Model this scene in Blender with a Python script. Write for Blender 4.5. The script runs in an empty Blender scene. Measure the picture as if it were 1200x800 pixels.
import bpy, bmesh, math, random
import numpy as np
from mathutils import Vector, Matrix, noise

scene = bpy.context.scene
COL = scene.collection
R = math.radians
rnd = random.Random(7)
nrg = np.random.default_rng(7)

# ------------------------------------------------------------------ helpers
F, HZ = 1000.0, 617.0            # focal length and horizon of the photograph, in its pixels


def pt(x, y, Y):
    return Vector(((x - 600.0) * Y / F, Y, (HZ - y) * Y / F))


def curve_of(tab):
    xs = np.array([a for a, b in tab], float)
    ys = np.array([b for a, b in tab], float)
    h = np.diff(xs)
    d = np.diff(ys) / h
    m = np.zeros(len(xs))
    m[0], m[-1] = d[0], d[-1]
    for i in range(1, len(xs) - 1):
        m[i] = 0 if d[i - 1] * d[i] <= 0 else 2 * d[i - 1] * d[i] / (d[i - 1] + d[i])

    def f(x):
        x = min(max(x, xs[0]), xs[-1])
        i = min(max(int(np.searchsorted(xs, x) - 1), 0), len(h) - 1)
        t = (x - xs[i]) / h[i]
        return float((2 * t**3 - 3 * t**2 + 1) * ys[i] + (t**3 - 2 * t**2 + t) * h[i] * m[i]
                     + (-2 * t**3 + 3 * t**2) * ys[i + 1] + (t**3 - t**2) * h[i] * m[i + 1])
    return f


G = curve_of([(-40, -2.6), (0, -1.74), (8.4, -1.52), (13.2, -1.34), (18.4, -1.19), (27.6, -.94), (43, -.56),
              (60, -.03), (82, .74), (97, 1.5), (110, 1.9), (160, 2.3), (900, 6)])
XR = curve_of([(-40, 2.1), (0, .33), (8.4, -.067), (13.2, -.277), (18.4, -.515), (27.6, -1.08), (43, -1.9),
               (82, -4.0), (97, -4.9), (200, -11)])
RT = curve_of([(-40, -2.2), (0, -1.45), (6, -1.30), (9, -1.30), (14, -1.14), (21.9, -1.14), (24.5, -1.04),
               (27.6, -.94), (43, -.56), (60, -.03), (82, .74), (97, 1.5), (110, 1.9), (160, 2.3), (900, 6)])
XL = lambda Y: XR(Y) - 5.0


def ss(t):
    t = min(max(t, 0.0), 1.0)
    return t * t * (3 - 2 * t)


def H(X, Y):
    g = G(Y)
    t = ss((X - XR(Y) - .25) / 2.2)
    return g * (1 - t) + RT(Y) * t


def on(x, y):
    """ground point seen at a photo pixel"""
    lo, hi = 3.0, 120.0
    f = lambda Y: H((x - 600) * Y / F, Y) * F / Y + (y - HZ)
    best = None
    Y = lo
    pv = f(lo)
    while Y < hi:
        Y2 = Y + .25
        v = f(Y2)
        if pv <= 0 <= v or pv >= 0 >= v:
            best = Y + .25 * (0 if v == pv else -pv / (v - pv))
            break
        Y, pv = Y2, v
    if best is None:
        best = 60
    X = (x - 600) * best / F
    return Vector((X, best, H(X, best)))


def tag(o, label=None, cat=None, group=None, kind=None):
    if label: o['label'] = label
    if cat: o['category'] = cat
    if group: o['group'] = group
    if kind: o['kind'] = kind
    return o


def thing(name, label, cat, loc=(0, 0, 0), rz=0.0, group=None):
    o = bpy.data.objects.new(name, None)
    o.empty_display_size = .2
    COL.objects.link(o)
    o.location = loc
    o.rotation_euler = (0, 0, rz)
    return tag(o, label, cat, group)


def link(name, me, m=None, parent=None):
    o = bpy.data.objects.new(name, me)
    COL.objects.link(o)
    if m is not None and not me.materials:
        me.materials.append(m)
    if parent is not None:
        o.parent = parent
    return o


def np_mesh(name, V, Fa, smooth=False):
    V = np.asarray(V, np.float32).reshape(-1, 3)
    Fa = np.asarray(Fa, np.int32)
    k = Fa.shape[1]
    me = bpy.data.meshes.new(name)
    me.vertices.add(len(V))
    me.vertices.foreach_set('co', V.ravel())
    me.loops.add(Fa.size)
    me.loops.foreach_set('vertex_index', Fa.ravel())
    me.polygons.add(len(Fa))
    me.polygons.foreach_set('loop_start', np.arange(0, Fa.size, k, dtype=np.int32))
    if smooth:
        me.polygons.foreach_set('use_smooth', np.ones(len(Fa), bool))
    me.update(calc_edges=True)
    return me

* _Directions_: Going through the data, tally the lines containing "scene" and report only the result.

* _Response below_: 3